Few telephoto shots.

This one by Vinay is awesome!

The tiger walked like a king. Lonely yet majestic. And the morning Sun behind him, added to the effect. 

Our previous Tiger sighting was in Ranthambhore National Park in Rajasthan in 2013. That was after 17, yes seventeen years of safari hunting in many Tiger reserves in the country. For 17 years we had no sighting. Therefore, Ranthambhore sighting was like a big victory. You may like to read the Ranthambhore Tiger sighting to feel  the excitement then.

As we mentioned earlier, we made an endeavour to capture rest of the flora and fauna as well. 
How do Tigers and other animals survive in summer? What is their source of water? TATR has many lakes, ponds and water holes for the animals. Here are some pictures of Tadoba Lake and Telia Lake.

Both Tadoba and Kolsa regions of the park have adivasis आदिवासी, local residents living in a village right in the middle of the jungle. They live in harmony with the animals who do no harm to the human beings. A picture of Kolsa village not far from where we sighted the tigers! Scary isn't it?

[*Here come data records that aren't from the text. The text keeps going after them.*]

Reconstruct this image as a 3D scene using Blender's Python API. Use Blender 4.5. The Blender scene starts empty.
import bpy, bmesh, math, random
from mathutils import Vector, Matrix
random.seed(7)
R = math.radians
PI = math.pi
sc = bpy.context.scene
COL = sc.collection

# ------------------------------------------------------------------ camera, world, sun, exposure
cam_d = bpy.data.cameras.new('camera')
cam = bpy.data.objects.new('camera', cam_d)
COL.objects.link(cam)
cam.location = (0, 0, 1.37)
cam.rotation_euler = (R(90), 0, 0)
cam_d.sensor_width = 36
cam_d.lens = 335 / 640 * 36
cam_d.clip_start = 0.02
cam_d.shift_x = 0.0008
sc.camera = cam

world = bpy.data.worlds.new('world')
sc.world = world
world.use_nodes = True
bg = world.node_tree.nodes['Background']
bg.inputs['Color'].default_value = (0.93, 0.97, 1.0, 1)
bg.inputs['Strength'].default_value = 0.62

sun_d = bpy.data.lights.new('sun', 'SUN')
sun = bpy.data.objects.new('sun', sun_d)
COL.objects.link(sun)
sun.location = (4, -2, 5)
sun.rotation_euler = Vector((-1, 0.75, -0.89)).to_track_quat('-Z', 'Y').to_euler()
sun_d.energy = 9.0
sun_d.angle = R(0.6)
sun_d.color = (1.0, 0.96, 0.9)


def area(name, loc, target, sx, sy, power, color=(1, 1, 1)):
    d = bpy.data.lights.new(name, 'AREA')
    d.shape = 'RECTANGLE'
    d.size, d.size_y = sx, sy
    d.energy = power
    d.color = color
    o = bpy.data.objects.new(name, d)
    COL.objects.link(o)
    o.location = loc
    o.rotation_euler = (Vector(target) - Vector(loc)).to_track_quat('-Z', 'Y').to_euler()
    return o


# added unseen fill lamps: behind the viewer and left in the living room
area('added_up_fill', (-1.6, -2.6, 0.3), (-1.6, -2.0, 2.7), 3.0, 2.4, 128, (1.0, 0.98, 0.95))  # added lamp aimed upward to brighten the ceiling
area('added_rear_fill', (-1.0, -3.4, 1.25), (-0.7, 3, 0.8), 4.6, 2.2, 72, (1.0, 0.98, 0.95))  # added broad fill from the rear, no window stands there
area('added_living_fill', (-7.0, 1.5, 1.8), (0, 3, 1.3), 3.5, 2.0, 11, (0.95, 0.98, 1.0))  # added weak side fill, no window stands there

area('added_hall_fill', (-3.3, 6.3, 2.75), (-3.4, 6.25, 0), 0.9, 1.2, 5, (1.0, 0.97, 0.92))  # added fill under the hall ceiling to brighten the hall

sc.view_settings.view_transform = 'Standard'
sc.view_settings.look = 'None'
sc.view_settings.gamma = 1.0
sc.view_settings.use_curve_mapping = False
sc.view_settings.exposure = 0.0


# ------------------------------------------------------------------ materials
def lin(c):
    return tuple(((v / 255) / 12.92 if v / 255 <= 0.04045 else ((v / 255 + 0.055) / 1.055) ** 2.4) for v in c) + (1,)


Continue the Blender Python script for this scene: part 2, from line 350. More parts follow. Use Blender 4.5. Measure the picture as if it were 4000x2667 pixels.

But these adivasis and villagers maintain Nature's balance. Unlike we 'educated' city dwellers who are hell bent on degrading the environment. We hope we do not destroy our nature's wealth else we will be seeing the tigers only in the zoos and museums. The thrill of sighting even the pug marks (see picture below) can not be easily explained!

There is plenty of bird life in TATR. We did capture few shots as birds are more difficult to 'shoot' on camera. Stay connected, we will bring another story on Birds of Tadoba separately.

Hope you enjoyed browsing this 'Tiger Ahoy' story. Please do share your experiences of Tadoba or any other Tiger Reserve which you may have visited earlier. On behalf of Team Tadoba, we thank you for sharing our thrill.

TATR has a unique 'thank you' signage which thanks the tiger (in marathi language) instead of you.